Automotive industry gets into bed with Silicon Valley - GM invests $500m in Lyft

Profile picture for user ddpreez By Derek du Preez January 4, 2016
Summary:
The companies will jointly develop an autonomous on-demand network. Does this spell the end of car ownership as we know it?

lyft
What’s the biggest problem facing companies like Lyft and Uber? One could argue that it’s the legal challenges such companies face from drivers, claiming that they are not simply partners using a technology platform, but are actually employees that have rights.

What’s a solution to that problem? Get rid of the drivers.

Cue an announcement this morning from General Motors, one of the largest car manufacturers in the United States, and Lyft, one of the most popular ride hailing/sharing technology companies operating out of Silicon Valley, stating that the pair are going into business together to create a network of autonomous on-demand vehicles.

By cutting out the cost of the driver, the cost of ride sharing/hailing a vehicle could fall so dramatically that car ownership (at least in urban areas) could no longer seem like a sensible financial option.

Instead of three parties taking a cut (a driver, the car manufacturer/leaser and the technology platform) this will just leave two parties to share their earnings (car manufacturer/leaser and the technology platform).

Drivers thought that they had a tough deal before…

The announcement

GM’s $500 million investment in Lyft is half of a $1 billion funding announcement this morning for the Silicon Valley based company. Lyft now describes GM as a “strategic investor” and it said that it is an important milestone in “redefining traditional car ownership”.

Other investors include Janus Capital Management, Rakuten, Did Kuaidi and Alibaba. Lyft said that it is now valued at $5.5 billion (which is still significantly less than the $50 billion valuation of Uber).

As well as working together to create an autonomous network of on-demand vehicles, GM and Lyft have said that they will immediately begin working on creating a series of national rental hubs where Lyft drivers can rent short-term vehicles.

Lyft said that this should unlock “new ways for people to earn money without having to own a car”.

John Zimmer, Lyft’s president and co-founder, said:

This raise and collaboration with GM are exciting milestones in our three-year history that continue Lyft's leadership in redefining traditional car ownership.

We are thrilled to take this momentum into the new year and continue improving life in our cities through more affordable, accessible and enjoyable transportation.

Whilst GM president Dan Amman said:

We see the future of personal mobility as connected, seamless and autonomous. With GM and Lyft working together, we believe we can successfully implement this vision more rapidly.

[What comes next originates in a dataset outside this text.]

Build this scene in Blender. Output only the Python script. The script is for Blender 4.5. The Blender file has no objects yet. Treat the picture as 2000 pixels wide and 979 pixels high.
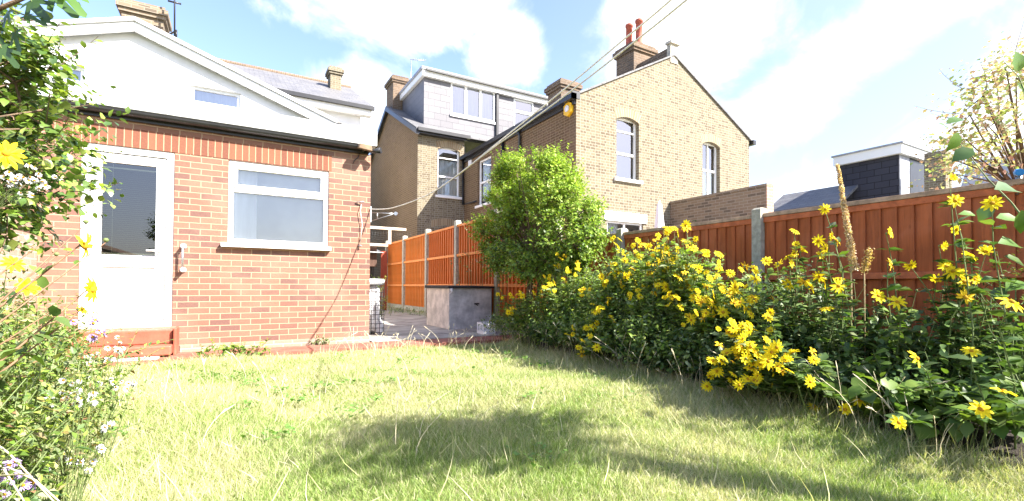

Amman will also join Lyft’s board as part of the deal.

Implications

From my perspective, this is a case of GM recognising that it needs to somehow get involved with changes in the automotive industry now or potentially face losses in a few years because people are no longer buying cars in cities. In the context of its earnings (i think around $150bn), GM’s investment isn’t staggering for the company, but it gives it a stake in the ground.

For Lyft, the opportunity to jointly work on driverless cars with GM and build an autonomous network with one of the largest car manufacturers in the US is a no brainer. As I noted before, the biggest challenge (and one of the biggest cost factors) for companies like Lyft are the drivers themselves.

Equally, as I noted at the end of the last year, this is what we can expect to see more of in 2016. Large companies that have assets and resources making investments in innovative companies that need to leverage those assets and resources.

Route to market will be a hell of a lot quicker than Lyft developing its own driverless cars or GM trying to jump on the Uber/Lyft bandwagon itself.

This is old industry meeting new industry - with Silicon Valley at the centre of the change.

And for the consumer? Do I really care who built the car I’m hailing via Lyft? Nope. If it means less costs (and is potentially safer) because it’s driverless, then I’m sure many people will be happy. As we’ve seen in plenty of markets, no amount of nostalgia or allegiance to traditional cabs can outweigh the ease of use or price point of these new companies.

However, we shouldn’t shy away from the fact that this could mean that taxi driving is no longer

Tearing up L plate after passing driving test
actually a career in 10 years time. That too has implications.

My take

Will we see something similar from Uber? Lyft has a first mover advantage here, but Uber has a much larger network.

Equally, regulations are going to be a challenge for these companies. Driverless cars aren’t a sure thing just yet, even though governments seem open to the idea.

But ultimately, this is a smart move from both companies.